52 pages • 1 hour read
Paris’s attorney gives her good news: The border-security surveillance cameras confirm Paris’s timeline for her return from Vancouver. She could not have killed Jimmy. In addition, the official coroner’s report lists the cause of death as undetermined. The knife wound could have been self-inflicted. The DA withdraws the murder charge. Paris is released. She is free now, she tells herself, to grieve. She returns home, still haunted by Jimmy’s death. She settles down to music when there is a knock at the patio door. She is stunned to see Drew there.
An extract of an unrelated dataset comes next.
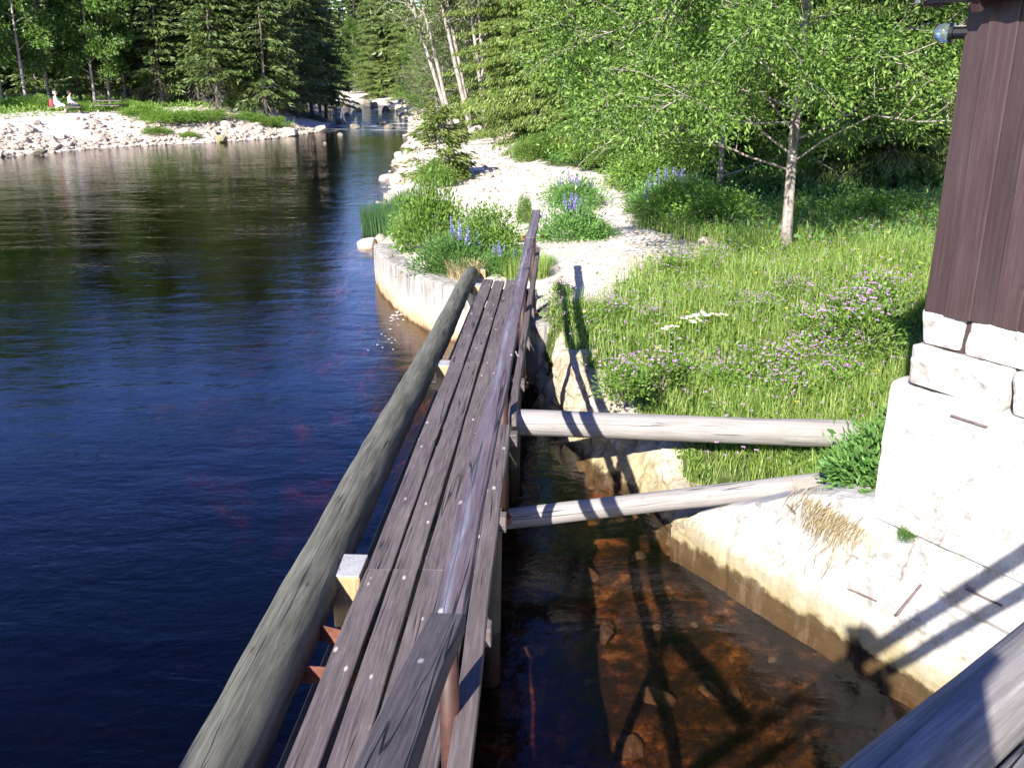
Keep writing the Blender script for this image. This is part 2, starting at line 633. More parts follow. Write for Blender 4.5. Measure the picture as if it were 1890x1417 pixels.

Paris is confused—she knew Drew when she was Joey Reyes, not Paris Peralta. “The past is melding with the present” (297). Drew assures her that he did not come all the way from Toronto to hurt her or mess up her life. “I just needed to see for myself that you’re really alive” (298). Paris bursts into tears, and they hug. “For nineteen years,” Drew tells her, “I blamed myself for your death” (300). Now Drew wants an explanation.
Paris tells Drew everything about that New Year’s night, even the $100,000 that she made off with. Drew is uncertain whether to trust Paris even now. Paris opens up. “You don’t know what it’s like to be born into a life of cruelty and abuse, and you don’t know what it’s like to have to claw your way out in order to have any sense of self-worth” (302).